While revolution has often been dangerous and bloody, revolution must not be seen as a 'dirty' or 'dangerous' word... and it can indeed lead to fruitful, egalitarian, and positive change.

If modern revolution can be implemented without guns, germs, and steel, then the efforts of those like yourself and those 'genuine' who seek change and growth for developing nations, and to that end all nations, via peaceful means and economic development... then those efforts must be the actions of true heroes and heroines.

The freedom of thought and the power of information, and the sharing of information freely, (i.e. via the internet and other channels as resources) can hopefully help peaceful change take place throughout this new global community we all live in. Couple this with positive action and we are truly on our way to revolution.

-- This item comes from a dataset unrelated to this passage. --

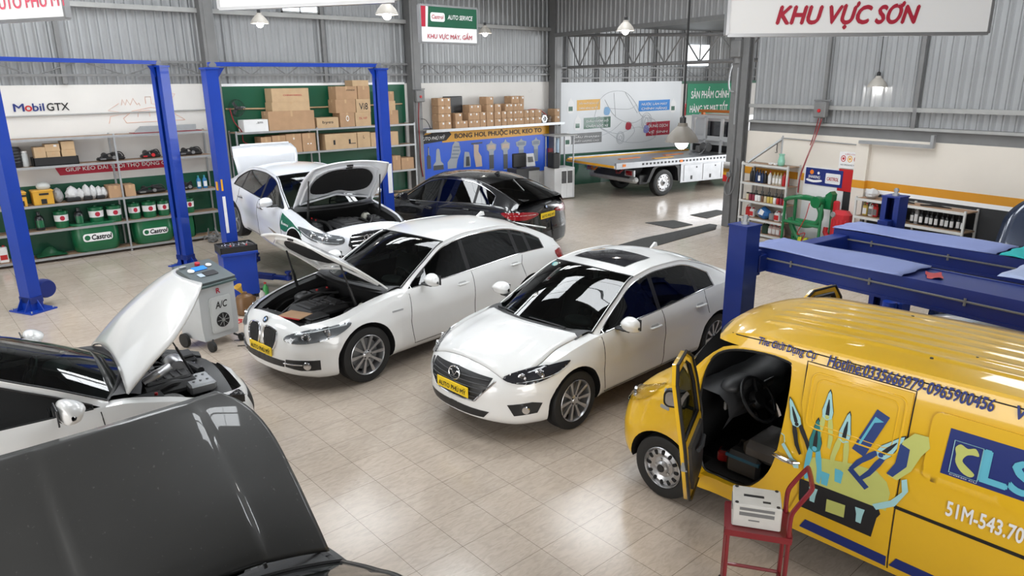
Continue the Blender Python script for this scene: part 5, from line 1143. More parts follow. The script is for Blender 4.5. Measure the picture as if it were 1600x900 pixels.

No doubt, most of us in America are unaware of the true state of affairs of the African nations. But, even while we suffer under the problems of our own nation, we readily see today that we share the problems of the world together... all nations. As a global community we are therefore behooved to understand the issues of all nations and to champion positive and peaceful solutions to any nation's problems.

In Francis Fukuyama's 'The End of History and the Last Man', he asserts that the progression of human history as a struggle between ideologies should be at an end, and that the world should settle into global liberal democracy, and economic liberalism.

I hope that such a future, as predicted by Fukuyama, can indeed be achieved... and that it can be an egalitarian future...

I applaud the sentiments of President Faure Gnassingbe and wish to see such positive leadership continue... that this free, just, and economically liberal ideology can influence all African nations, all developing nations, and moreover the global community at large!